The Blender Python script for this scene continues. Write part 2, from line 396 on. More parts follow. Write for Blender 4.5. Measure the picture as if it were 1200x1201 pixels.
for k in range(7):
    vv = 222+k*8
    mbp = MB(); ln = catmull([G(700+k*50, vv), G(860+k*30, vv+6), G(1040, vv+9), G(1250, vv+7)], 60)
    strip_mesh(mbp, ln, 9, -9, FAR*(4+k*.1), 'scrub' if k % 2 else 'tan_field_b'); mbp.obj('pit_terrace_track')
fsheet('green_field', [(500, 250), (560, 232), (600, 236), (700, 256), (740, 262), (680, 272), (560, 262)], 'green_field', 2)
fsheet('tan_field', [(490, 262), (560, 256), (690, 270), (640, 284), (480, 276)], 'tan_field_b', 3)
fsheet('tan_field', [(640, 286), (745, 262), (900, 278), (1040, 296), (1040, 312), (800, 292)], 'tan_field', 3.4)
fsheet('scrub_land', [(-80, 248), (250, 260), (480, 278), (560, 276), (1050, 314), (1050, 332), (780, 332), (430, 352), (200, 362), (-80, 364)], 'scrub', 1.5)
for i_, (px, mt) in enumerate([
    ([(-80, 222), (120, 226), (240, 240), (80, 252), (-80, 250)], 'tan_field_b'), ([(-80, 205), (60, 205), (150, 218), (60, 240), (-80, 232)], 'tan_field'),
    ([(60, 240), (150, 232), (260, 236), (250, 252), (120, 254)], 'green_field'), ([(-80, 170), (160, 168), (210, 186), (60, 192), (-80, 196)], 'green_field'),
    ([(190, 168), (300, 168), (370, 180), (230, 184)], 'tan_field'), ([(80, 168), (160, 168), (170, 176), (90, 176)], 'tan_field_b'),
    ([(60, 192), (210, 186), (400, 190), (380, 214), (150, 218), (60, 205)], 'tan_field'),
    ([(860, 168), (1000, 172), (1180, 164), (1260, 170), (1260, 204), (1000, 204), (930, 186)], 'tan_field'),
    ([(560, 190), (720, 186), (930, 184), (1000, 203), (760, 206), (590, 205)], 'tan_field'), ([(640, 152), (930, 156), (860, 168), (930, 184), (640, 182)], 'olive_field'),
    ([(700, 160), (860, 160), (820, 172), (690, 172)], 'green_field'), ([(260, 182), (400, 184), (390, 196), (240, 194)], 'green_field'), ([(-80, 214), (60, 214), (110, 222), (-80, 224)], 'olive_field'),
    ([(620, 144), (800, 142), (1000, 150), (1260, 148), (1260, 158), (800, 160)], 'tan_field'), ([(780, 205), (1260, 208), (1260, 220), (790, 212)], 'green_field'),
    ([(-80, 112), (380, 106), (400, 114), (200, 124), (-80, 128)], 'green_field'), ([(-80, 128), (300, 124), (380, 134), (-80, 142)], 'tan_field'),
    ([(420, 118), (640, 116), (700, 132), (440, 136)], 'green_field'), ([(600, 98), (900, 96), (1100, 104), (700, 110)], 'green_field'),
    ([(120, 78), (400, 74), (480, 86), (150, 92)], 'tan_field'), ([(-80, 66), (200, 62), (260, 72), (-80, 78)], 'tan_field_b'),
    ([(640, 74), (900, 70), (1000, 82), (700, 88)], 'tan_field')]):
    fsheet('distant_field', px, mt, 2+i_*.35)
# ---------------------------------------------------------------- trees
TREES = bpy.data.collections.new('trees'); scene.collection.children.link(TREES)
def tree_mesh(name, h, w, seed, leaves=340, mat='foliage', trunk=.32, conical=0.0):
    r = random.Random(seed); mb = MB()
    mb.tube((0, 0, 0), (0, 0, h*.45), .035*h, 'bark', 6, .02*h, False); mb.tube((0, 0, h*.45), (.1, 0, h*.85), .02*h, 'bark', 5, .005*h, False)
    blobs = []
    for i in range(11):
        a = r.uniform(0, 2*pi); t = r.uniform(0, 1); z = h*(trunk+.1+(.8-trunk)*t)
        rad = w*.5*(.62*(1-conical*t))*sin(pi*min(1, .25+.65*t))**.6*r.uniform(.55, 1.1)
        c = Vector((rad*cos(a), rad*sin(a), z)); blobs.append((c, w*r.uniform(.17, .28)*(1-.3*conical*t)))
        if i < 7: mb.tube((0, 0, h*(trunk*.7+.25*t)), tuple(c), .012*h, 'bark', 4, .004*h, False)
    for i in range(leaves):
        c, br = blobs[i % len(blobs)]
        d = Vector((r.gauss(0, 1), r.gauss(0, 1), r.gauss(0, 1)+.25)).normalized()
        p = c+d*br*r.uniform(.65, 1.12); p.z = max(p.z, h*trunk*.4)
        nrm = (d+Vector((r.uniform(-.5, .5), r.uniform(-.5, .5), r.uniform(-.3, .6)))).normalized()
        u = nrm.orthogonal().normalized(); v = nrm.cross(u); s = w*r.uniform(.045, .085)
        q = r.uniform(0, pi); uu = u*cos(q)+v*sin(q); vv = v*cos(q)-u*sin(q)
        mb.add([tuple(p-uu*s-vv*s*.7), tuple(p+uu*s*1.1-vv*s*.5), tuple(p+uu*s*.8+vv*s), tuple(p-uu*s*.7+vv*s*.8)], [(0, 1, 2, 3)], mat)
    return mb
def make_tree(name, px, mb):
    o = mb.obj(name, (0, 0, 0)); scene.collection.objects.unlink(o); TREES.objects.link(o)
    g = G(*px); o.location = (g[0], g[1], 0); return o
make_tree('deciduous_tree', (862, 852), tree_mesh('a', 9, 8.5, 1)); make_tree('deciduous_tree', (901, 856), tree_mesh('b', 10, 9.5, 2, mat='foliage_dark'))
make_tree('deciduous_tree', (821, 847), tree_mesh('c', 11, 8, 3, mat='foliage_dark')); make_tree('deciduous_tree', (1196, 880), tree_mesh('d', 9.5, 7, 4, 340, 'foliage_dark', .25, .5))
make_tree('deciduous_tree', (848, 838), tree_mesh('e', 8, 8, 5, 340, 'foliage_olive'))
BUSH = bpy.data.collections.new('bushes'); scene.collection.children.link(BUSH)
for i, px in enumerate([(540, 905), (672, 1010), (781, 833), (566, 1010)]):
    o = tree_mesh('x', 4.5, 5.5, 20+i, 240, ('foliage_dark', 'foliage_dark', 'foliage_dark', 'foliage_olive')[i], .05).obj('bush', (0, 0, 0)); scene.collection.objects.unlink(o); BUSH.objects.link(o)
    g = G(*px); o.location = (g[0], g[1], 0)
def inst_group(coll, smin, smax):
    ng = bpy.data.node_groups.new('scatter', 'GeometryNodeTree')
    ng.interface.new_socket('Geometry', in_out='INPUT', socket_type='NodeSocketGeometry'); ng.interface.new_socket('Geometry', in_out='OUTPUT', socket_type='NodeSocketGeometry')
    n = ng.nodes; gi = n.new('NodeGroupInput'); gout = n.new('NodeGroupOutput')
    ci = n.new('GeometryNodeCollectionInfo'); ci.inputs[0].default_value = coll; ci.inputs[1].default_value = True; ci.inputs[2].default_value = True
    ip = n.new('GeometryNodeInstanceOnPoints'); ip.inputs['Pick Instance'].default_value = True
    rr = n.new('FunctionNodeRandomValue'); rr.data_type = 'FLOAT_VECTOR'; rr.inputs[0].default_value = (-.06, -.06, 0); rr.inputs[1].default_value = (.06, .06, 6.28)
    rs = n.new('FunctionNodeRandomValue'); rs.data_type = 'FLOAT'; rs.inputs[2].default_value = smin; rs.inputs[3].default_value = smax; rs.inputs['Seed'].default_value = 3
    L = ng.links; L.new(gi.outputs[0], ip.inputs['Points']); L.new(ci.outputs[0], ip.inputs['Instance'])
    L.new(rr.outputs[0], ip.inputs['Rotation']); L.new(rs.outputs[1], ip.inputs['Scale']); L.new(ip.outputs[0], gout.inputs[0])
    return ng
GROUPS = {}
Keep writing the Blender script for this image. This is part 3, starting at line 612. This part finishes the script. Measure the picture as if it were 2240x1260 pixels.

* _WHAT THE EXERCISE ASKS_:
Give only the number of lines in the records that contain the string "part".

* _RESULT FOR THIS TASK_:
2